Henry Ford Did Not Invent The Assembly Line

Like saying night is day or Pink Floyd isn't the greatest rock band of all time, saying Henry Ford didn't invent the assembly line goes contrary to conventional auto wisdom. But he didn't. It was actually Ransom E. Olds.

You read that correctly, Pink Floyd is the greatest rock band of all time. However, it's also notable that Henry Ford, genius of mass production and ardent anti-Semitic founder of Ford Motor Company, didn't actually invent the assembly line, despite often being credited as such. The honor for this innovation instead rests on one of the giants of the era, Ransom Eli Olds. Ransom is one of the forgotten masters of the early century, the man most credited with bringing mass-production to Detroit and largely establishing the auto industry. The Oldsmobile Curved Dash was, for a time during the nineteen-ought's, the best-selling car in America and is considered the first mass-produced vehicles in history, selling 5,000 units in 1904. Those kinds of numbers would imply there was some kind of mass production system behind it.

Henry Ford Did Not Invent The Assembly Line


Olds grew up the son of a blacksmith and learned his fathers ways — diligence and exacting work — at an early age. At the closing of the 1800s, Ransom got to tinkering with steam-powered cars but soon moved to gasoline. In 1895 Ransom and his father opened Olds Gasoline Engine Works where the two experimented and worked and by 1896 had built their first gasoline-powered automobile. He even went so far as to go racing with the terrifying creation above dubbed the "Olds Pirate." In 1897 he opened the Olds Motor Vehicle Company and that year sold a grand total of four cars.

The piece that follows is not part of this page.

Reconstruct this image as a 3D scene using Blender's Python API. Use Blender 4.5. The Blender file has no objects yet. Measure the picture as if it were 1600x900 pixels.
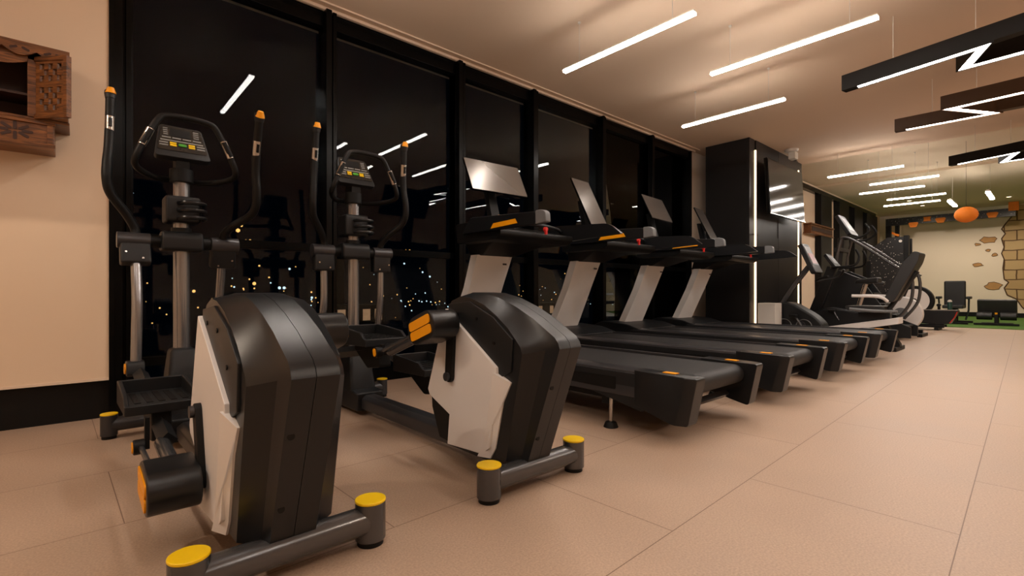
import bpy, bmesh, math, random
from mathutils import Vector, Matrix
S = bpy.context.scene
C = S.collection
R = math.radians
PI = math.pi
random.seed(7)

# ------------------------------------------------------------------ camera
cam_d = bpy.data.cameras.new('camera'); cam = bpy.data.objects.new('camera', cam_d); C.objects.link(cam)
cam_d.sensor_width = 36.0; cam_d.lens = 36.0 * 760 / 1600
cam_d.shift_y = 5.0 / 1600
cam_d.clip_start = 0.02; cam_d.clip_end = 500
cam.location = (0, 0, 0.75)
cam.rotation_euler = (PI / 2, 0, R(-(90 - 48.2)))
S.camera = cam
# ------------------------------------------------------------------ world / exposure
S.view_settings.view_transform = 'Standard'; S.view_settings.look = 'None'
S.view_settings.exposure = -0.08; S.view_settings.gamma = 1.0; S.view_settings.use_curve_mapping = False
W = bpy.data.worlds.new('night'); S.world = W; W.use_nodes = True
W.node_tree.nodes['Background'].inputs[0].default_value = (0.12, 0.35, 0.8, 1)
W.node_tree.nodes['Background'].inputs[1].default_value = 0.0016
STRIP = 60.0        # strength of the pendant strip lights
SPOT = 60.0         # watts of each recessed warm downlight
LED = 4.0
WARM = (1.0, 0.80, 0.62)

# ------------------------------------------------------------------ materials
def mat(name, col, rough=0.5, metal=0.0, noise=None, bump=0.0, bscale=200, emis=None, estr=0, spec=0.5, rvar=0.0, coat=0):
    m = bpy.data.materials.new(name); m.use_nodes = True
    nt = m.node_tree; b = nt.nodes['Principled BSDF']
    b.inputs['Base Color'].default_value = (*col, 1); b.inputs['Roughness'].default_value = rough
    b.inputs['Metallic'].default_value = metal; b.inputs['Specular IOR Level'].default_value = spec
    b.inputs['Coat Weight'].default_value = coat
    tc = nt.nodes.new('ShaderNodeTexCoord')
    if noise:
        n = nt.nodes.new('ShaderNodeTexNoise'); n.inputs['Scale'].default_value = noise[0]; n.inputs['Detail'].default_value = 5
        nt.links.new(tc.outputs['Object'], n.inputs['Vector'])
        r = nt.nodes.new('ShaderNodeMapRange'); r.inputs['To Min'].default_value = 1 - noise[1]; r.inputs['To Max'].default_value = 1 + noise[1]
        nt.links.new(n.outputs['Fac'], r.inputs['Value'])
        mx = nt.nodes.new('ShaderNodeMix'); mx.data_type = 'RGBA'; mx.blend_type = 'MULTIPLY'; mx.inputs[0].default_value = 1
        mx.inputs[6].default_value = (*col, 1)
        nt.links.new(r.outputs[0], mx.inputs[7]); nt.links.new(mx.outputs[2], b.inputs['Base Color'])
        if rvar:
            r2 = nt.nodes.new('ShaderNodeMapRange'); r2.inputs['To Min'].default_value = rough - rvar; r2.inputs['To Max'].default_value = rough + rvar
            nt.links.new(n.outputs['Fac'], r2.inputs['Value']); nt.links.new(r2.outputs[0], b.inputs['Roughness'])
    if bump:
        n2 = nt.nodes.new('ShaderNodeTexNoise'); n2.inputs['Scale'].default_value = bscale
        nt.links.new(tc.outputs['Object'], n2.inputs['Vector'])
        bp = nt.nodes.new('ShaderNodeBump'); bp.inputs['Strength'].default_value = bump; bp.inputs['Distance'].default_value = 0.002
        nt.links.new(n2.outputs['Fac'], bp.inputs['Height']); nt.links.new(bp.outputs[0], b.inputs['Normal'])
    if emis:
        b.inputs['Emission Color'].default_value = (*emis, 1); b.inputs['Emission Strength'].default_value = estr
    return m

M = {}
M['wall'] = mat('wall_paint', (0.80, 0.625, 0.455), 0.75, noise=(1.2, 0.04), bump=0.15)
M['wall_far'] = mat('far_wall_paint', (0.86, 0.75, 0.62), 0.75, noise=(0.8, 0.05))
M['ceiling'] = mat('ceiling_paint', (0.72, 0.55, 0.405), 0.85, noise=(0.6, 0.05))
M['ceiling_far'] = mat('far_ceiling_lamp_tint', (0.66, 0.55, 0.40), 0.85, noise=(0.6, 0.05))  # ceiling colour with the yellower cast of the far lamps painted in
M['cream'] = mat('cream_trim', (0.78, 0.62, 0.48), 0.6, noise=(3, 0.05))
M['black_alu'] = mat('black_window_aluminium', (0.002, 0.002, 0.002), 0.27, 0.0, noise=(5, 0.1), spec=0.13)
M['plinth'] = mat('black_plinth', (0.003, 0.003, 0.003), 0.5, noise=(5, 0.1), spec=0.25)
M['column'] = mat('dark_column_panel', (0.010, 0.009, 0.009), 0.36, 0.0, noise=(1.5, 0.2), rvar=0.06, spec=0.35)
M['plastic'] = mat('charcoal_plastic', (0.008, 0.009, 0.0105), 0.42, noise=(30, 0.08), bump=0.2, bscale=900, spec=0.38)
M['plastic_gloss'] = mat('charcoal_shroud_plastic', (0.0065, 0.0075, 0.009), 0.31, 0.0, noise=(8, 0.08), bump=0.08, bscale=900, spec=0.4)
M['black'] = mat('black_rubber', (0.004, 0.004, 0.004), 0.5, noise=(40, 0.15), spec=0.25)
M['belt'] = mat('running_belt_rubber', (0.017, 0.017, 0.018), 0.5, noise=(120, 0.2), bump=0.4, bscale=600, spec=0.35)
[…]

Henry Ford Did Not Invent The Assembly Line


The initial cars didn't sell very well on account of expense and what we'd consider an aversion to being and early-adopter. By 1899 an investor by the name of Sam Smith stepped in and bought the company, putting Ransom in charge of operations. 1901 was a harrowing year for Olds, having moved his operations from Lansing to Detroit and set up shop at the Olds Motor Works, he faced setbacks when the factory burnt to the ground in March. The Curved Dash Oldsmobile prototype was one of the few cars saved from the fire. He began producing later in the year and not only radically reduced the price of the car but made interchangeable parts the order of the day. When supply was outstripped by demand Olds developed and patented the very first assembly line. Ransom put in place much of what we recognize as the assembly line today, defined repetitive operations, fixed stations and parts delivered to the worker. In 1902 the factory's output quadrupled from 425 cars in 1901 to 2,500. By 1905 Olds had moved back to Lansing and was building 5,000 cars a year.

Eventually Smith wanted to go upmarket to serve the burgeoning luxury market and Ransom Olds left to form REO Motor Company and organized many of its suppliers. The credit for the invention of the assembly line often goes to Henry Ford because of one very critical addition, Ford put the cars on a conveyor of sorts, creating the all-important moving assembly line.